A new study from the American Geophysical Union has found that small particles in the smoke from wildfires in the western United States condense and act as nuclei, affecting how water droplets in clouds are formed. The process may result in less rain, exacerbating drought in the west and turning forests into match sticks. According to the AGU study abstract, “Clouds were strongly influenced by smoke across the western U.S. On average, sampled clouds had about 5x as many droplets, and droplets were about 1/2 the size, as in clouds not influenced by smoke. Because of their small droplet sizes, these smoky clouds are expected to reflect more light and produce less rain than clouds in clean air.”
When wildfires send smoke up into the atmosphere, tiny particles fly up with it. Water droplets can condense on the particles in clouds.
The study's authors expected an increase in the number of water droplets forming in clouds as a result of wildfires, because more particles create more droplets. But the difference between smoky and clean clouds was bigger than expected, with smoky clouds hosting about five times the number of droplets than their clean counterparts. Smoky droplets were also half the size of pristine droplets.
That size difference is what could stop the drops from falling. Because small droplets are less likely to grow and eventually fall out as rain, wildfires in the western U.S. could mean less rain during wildfire season, according to the new study published in the AGU journal Geophysical Research Letters, which publishes high-impact, short-format reports with immediate implications spanning all Earth and space sciences.

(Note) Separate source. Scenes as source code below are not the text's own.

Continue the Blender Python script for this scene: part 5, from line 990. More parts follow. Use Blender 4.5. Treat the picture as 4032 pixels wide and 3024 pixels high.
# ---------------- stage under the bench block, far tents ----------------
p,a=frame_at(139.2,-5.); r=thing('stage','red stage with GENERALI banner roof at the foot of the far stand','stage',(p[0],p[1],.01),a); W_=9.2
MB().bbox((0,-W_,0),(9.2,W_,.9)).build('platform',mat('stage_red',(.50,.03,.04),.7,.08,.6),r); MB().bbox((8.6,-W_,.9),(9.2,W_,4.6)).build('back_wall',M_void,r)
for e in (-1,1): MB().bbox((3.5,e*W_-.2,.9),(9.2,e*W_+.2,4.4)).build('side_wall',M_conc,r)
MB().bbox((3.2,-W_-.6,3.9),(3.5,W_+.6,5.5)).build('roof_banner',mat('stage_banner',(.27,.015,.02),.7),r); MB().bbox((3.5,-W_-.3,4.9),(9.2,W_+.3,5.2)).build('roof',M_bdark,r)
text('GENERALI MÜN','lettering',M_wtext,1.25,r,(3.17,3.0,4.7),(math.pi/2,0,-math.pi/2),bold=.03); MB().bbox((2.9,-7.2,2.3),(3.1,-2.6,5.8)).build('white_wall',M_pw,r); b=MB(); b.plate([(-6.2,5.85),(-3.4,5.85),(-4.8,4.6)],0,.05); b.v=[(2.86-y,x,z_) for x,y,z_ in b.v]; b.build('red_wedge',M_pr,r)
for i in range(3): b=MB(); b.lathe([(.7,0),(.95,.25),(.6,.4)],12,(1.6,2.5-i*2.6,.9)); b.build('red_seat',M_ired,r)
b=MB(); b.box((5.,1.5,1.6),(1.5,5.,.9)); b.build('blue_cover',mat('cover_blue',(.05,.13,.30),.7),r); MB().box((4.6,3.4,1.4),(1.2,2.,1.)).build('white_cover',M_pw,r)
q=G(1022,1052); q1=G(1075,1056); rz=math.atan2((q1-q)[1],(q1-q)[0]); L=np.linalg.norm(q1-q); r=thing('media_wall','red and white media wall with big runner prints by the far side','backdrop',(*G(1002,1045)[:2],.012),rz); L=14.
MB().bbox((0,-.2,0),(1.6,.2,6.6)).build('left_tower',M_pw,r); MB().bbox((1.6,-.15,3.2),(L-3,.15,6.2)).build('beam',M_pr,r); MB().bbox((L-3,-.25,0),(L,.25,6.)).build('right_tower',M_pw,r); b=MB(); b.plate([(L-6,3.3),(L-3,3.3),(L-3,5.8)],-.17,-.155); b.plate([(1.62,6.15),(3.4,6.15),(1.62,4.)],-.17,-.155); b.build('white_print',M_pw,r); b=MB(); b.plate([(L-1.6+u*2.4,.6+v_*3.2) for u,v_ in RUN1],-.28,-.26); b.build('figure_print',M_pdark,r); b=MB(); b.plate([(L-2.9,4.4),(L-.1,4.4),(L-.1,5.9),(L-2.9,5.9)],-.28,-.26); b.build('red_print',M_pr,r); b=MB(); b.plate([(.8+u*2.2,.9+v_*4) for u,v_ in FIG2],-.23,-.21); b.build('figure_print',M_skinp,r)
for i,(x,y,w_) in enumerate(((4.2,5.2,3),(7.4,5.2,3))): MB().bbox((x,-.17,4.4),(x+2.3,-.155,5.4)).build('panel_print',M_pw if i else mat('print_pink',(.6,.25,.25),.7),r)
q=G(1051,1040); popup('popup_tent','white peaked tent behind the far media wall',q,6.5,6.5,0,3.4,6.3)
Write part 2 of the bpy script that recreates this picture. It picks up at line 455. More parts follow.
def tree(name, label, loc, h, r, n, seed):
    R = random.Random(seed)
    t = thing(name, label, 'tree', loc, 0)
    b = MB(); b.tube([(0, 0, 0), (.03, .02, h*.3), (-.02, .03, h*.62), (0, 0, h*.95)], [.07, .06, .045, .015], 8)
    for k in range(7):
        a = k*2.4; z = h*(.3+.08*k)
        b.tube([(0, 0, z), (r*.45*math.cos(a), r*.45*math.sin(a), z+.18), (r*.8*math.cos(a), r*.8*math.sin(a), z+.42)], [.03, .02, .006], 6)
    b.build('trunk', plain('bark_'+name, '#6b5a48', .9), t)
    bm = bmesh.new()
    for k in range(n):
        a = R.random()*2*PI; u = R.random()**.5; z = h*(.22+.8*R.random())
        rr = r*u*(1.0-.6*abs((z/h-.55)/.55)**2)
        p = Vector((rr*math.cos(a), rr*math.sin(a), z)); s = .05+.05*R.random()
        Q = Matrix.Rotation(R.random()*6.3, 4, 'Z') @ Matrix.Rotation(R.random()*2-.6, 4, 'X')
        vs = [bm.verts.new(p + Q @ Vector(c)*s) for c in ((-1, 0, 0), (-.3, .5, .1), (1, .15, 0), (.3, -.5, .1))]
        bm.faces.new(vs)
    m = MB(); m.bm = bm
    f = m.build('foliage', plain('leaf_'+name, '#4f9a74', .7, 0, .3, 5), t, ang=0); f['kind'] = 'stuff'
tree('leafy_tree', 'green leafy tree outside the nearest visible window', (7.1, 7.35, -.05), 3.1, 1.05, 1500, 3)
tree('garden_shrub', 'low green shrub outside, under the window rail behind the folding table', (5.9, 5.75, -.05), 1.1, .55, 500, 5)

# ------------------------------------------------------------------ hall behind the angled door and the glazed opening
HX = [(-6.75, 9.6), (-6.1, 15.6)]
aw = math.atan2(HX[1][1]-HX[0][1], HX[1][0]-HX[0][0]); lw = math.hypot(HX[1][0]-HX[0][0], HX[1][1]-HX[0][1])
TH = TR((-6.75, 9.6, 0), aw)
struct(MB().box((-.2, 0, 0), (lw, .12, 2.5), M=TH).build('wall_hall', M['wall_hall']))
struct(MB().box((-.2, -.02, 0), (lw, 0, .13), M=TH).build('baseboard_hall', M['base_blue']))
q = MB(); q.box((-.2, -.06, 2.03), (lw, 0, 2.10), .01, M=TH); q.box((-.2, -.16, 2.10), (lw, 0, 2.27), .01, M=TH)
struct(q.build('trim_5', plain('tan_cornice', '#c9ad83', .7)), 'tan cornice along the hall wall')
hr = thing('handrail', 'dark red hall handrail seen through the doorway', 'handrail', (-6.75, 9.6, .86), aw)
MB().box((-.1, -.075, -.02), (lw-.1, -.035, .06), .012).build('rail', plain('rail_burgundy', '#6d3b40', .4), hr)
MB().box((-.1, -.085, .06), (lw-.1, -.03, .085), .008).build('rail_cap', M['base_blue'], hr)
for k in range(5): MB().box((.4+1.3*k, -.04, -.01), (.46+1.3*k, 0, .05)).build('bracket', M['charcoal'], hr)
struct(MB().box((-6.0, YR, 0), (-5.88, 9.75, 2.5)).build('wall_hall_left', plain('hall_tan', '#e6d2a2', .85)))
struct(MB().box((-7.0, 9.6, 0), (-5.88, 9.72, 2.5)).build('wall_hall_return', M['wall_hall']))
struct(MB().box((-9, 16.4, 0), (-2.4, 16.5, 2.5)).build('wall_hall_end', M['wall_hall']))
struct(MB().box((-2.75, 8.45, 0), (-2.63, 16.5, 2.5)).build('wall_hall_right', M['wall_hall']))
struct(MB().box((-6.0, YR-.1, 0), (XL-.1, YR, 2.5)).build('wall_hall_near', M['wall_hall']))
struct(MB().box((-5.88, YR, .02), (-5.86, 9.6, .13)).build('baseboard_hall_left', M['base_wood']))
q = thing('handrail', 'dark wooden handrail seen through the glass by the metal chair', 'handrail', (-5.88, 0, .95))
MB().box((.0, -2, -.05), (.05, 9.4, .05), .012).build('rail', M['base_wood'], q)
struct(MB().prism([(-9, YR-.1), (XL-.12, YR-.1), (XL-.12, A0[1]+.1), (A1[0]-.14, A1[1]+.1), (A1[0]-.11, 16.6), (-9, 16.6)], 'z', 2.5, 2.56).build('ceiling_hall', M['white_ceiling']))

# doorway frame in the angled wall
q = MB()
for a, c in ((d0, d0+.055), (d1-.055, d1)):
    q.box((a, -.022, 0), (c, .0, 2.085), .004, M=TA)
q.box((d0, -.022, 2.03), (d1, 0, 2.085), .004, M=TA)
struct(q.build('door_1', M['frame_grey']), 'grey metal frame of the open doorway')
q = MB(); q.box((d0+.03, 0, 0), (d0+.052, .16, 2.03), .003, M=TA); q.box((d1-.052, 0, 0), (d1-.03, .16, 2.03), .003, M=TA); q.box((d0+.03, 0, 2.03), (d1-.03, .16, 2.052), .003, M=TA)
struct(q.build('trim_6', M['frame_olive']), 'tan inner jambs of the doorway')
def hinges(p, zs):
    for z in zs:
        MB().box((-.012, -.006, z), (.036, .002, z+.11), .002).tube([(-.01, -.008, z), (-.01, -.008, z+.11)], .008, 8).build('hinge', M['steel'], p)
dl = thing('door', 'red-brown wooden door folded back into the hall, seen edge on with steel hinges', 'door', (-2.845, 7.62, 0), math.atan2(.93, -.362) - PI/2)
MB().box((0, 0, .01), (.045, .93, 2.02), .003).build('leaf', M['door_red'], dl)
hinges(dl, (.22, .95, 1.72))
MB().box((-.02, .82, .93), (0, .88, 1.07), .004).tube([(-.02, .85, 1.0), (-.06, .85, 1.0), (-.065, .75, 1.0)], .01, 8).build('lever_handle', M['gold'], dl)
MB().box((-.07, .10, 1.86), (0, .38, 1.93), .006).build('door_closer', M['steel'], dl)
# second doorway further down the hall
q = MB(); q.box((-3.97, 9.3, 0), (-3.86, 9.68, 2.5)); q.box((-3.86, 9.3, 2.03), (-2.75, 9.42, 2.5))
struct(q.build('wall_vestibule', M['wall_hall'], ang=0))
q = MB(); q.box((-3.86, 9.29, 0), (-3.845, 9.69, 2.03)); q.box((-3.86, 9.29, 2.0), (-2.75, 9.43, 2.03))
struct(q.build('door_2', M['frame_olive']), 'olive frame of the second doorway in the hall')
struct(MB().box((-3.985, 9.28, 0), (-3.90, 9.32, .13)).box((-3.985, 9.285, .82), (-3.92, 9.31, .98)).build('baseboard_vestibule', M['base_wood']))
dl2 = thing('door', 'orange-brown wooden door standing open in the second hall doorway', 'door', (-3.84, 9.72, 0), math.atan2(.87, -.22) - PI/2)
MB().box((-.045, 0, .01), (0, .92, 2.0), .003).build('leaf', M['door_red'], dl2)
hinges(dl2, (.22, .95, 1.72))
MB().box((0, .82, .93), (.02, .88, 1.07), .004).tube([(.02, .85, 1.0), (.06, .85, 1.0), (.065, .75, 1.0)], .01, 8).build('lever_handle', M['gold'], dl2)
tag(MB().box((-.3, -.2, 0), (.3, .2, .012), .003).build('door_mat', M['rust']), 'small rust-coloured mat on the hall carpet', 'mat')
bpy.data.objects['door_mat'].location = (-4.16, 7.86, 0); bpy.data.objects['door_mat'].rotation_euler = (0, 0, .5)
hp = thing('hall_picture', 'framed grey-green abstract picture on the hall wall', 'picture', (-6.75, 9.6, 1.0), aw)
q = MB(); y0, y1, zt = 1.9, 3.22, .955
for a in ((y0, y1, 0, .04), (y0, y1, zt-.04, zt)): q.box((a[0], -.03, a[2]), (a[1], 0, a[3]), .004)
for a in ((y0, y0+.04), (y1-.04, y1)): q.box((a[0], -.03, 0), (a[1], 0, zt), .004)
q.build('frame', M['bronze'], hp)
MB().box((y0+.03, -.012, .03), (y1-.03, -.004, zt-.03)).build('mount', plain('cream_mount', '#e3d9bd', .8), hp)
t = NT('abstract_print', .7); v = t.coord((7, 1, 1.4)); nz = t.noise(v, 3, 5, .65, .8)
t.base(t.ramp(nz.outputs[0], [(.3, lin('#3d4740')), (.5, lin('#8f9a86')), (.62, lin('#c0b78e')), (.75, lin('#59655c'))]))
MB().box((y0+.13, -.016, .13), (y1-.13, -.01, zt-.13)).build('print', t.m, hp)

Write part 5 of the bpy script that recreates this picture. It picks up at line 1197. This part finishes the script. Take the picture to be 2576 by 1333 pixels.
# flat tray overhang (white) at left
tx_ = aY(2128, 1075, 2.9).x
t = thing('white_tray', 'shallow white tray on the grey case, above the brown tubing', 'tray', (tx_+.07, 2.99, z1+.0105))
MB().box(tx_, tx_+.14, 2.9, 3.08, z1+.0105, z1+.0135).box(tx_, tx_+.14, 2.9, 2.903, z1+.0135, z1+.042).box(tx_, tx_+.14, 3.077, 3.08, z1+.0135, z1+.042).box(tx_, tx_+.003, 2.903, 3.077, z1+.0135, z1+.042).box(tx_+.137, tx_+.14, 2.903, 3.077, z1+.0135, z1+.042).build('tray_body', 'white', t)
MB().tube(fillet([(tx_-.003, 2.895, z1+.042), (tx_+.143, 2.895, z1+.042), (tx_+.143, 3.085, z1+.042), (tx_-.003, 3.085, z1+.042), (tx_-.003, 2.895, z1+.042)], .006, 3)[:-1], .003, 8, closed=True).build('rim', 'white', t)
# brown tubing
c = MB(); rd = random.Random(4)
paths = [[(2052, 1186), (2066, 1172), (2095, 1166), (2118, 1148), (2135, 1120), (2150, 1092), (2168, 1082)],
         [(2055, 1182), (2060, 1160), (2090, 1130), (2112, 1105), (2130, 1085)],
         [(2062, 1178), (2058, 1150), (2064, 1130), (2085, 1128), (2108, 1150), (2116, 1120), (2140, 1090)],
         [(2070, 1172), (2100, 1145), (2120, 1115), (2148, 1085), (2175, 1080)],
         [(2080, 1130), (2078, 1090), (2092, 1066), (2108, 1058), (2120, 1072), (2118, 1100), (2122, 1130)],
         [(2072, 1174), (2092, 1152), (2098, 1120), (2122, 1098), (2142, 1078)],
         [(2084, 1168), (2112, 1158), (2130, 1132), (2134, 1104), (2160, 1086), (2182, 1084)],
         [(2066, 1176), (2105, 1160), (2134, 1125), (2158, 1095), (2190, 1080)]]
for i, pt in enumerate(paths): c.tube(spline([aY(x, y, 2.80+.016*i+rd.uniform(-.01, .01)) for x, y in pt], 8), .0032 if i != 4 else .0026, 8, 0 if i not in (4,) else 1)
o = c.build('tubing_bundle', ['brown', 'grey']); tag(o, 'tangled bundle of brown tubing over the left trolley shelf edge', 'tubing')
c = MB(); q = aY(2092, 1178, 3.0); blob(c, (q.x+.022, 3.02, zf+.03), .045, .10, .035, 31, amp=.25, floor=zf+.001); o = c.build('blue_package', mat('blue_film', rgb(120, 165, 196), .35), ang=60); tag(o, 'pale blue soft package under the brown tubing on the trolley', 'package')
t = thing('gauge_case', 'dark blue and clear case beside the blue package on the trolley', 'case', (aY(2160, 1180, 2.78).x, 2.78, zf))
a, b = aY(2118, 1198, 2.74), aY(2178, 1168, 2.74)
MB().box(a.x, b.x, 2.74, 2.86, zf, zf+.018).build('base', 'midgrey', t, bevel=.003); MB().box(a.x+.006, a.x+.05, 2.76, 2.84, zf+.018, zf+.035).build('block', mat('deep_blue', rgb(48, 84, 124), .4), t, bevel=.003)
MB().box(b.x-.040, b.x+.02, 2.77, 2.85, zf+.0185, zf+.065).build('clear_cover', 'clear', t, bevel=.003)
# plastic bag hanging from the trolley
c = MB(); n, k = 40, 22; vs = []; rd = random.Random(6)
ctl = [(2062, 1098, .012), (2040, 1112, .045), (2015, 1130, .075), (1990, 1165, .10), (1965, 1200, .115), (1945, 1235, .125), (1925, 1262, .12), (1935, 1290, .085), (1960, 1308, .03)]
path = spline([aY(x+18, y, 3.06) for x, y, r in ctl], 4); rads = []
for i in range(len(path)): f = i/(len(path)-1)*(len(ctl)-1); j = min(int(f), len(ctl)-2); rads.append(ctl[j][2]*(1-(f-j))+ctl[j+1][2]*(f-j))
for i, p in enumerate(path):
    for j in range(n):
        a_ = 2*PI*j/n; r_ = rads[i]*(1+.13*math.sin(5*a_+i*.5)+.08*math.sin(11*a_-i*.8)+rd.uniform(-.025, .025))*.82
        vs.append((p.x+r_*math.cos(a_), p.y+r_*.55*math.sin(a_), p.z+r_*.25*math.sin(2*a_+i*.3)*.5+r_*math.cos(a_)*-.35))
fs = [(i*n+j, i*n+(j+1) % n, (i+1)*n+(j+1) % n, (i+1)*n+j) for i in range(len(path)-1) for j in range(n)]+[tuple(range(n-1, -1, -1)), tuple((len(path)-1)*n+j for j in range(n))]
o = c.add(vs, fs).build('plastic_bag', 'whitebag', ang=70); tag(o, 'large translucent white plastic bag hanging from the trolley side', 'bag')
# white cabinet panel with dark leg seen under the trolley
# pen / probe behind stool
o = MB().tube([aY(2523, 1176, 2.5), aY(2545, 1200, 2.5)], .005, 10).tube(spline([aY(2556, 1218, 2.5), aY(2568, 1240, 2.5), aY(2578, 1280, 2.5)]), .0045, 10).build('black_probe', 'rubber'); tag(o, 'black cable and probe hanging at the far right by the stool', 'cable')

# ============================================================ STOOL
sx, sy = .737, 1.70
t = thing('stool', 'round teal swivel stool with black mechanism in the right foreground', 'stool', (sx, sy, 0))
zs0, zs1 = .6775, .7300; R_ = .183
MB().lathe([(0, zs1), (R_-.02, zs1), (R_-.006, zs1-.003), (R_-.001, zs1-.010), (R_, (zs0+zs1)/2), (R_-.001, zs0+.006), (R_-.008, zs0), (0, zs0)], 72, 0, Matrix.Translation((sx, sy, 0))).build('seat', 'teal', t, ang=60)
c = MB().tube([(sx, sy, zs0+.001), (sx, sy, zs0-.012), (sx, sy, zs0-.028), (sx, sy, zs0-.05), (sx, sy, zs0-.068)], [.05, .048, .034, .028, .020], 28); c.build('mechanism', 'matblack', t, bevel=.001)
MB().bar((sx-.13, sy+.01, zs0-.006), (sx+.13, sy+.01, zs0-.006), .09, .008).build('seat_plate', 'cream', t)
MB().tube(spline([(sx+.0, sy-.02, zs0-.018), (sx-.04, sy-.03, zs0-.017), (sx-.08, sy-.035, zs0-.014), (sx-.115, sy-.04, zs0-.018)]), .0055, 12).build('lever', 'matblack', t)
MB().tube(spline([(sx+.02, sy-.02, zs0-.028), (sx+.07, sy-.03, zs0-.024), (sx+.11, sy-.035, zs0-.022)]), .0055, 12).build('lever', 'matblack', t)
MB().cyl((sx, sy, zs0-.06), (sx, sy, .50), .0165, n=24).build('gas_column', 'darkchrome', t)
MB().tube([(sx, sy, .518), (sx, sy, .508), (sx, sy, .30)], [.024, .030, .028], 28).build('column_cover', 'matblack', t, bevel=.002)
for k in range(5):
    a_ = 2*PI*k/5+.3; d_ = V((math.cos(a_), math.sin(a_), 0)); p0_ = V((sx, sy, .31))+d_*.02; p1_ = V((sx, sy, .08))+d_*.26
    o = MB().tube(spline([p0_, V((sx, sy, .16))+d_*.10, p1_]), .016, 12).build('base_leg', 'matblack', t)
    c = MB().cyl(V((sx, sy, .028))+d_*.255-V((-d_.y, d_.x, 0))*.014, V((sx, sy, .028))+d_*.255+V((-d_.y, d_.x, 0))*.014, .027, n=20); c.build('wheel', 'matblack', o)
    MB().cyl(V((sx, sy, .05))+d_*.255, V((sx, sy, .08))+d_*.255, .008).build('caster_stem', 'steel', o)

Rail tank cars filled with water are used to soak a bridge in the below Tik Tok video, so that nearby flames do not ignite the structure. This is a dystopian hellscape if I ever saw one.
"Over the past couple decades, summer precipitation is down and temperatures are up. The cloud effects are likely an important part of all this. I'm hoping these results will spur detailed regional modeling studies that will help us understand the net impact of smoke on clouds and climate in the region," said Twohy.
If wildfire smoke is making rain less likely, feedback between smoke, dry spells and more wildfires could be more common in the future. Cloud microphysics are complex, so it may be a matter of time before these relationships are clear. Regardless, in connecting wildfire smoke to cloud changes and tentatively, precipitation, Twohy's new research pushes atmospheric physics and chemistry to catch up with climate change.
"As humans have perturbed the composition of the atmosphere, there are all these feedbacks and interactions that we don't even know about," said Carlton. "This experiment we're doing on planet Earth is altering clouds and the hydrologic cycle, at least regionally. I think this paper is scratching the surface of what we don't know."
The AGU, in a separate press release, also found that dryer and warmer air at night are worsening fires.
A new study suggests why: The drying power of nighttime air over much of the Western U.S. has increased dramatically in the past 40 years. The paper was published in Geophysical Research Letters, AGU’s journal for high-impact, short-format reports with immediate implications spanning all Earth and space sciences.
“Nighttime is an important time in fire management. When fires die down at night it gives firefighters a chance to rest, move equipment and strategize. The problem firefighters are reporting is an unexpected increase in nighttime fire activity,” said lead author Andy Chiodi, a University of Washington research scientist at the Cooperative Institute for Climate, Ocean & Ecosystem Studies, a joint center with the National Oceanic and Atmospheric Administration. “Our findings support that this has been going on over the last 40 years over much, but not all, of the Western U.S.”
Earth’s atmosphere is warming due to climate change and warming in many places has been greater at night. Warmer night air had been suspected as the culprit altering the daily pattern of wildfire activity, with burns continuing later into the night.
The new study, however, shows it’s not just that the night air is warmer. The study found a dramatic shift from 1980 to 2019 in its drying power—how much moisture the nighttime air can carry away from the fuels—over much of the Western U.S. This shift is not captured in climate models, and the authors say it could be related to natural long-term cycles rather than to climate change.
More research is needed on both topics. Neither study is in any climate change models.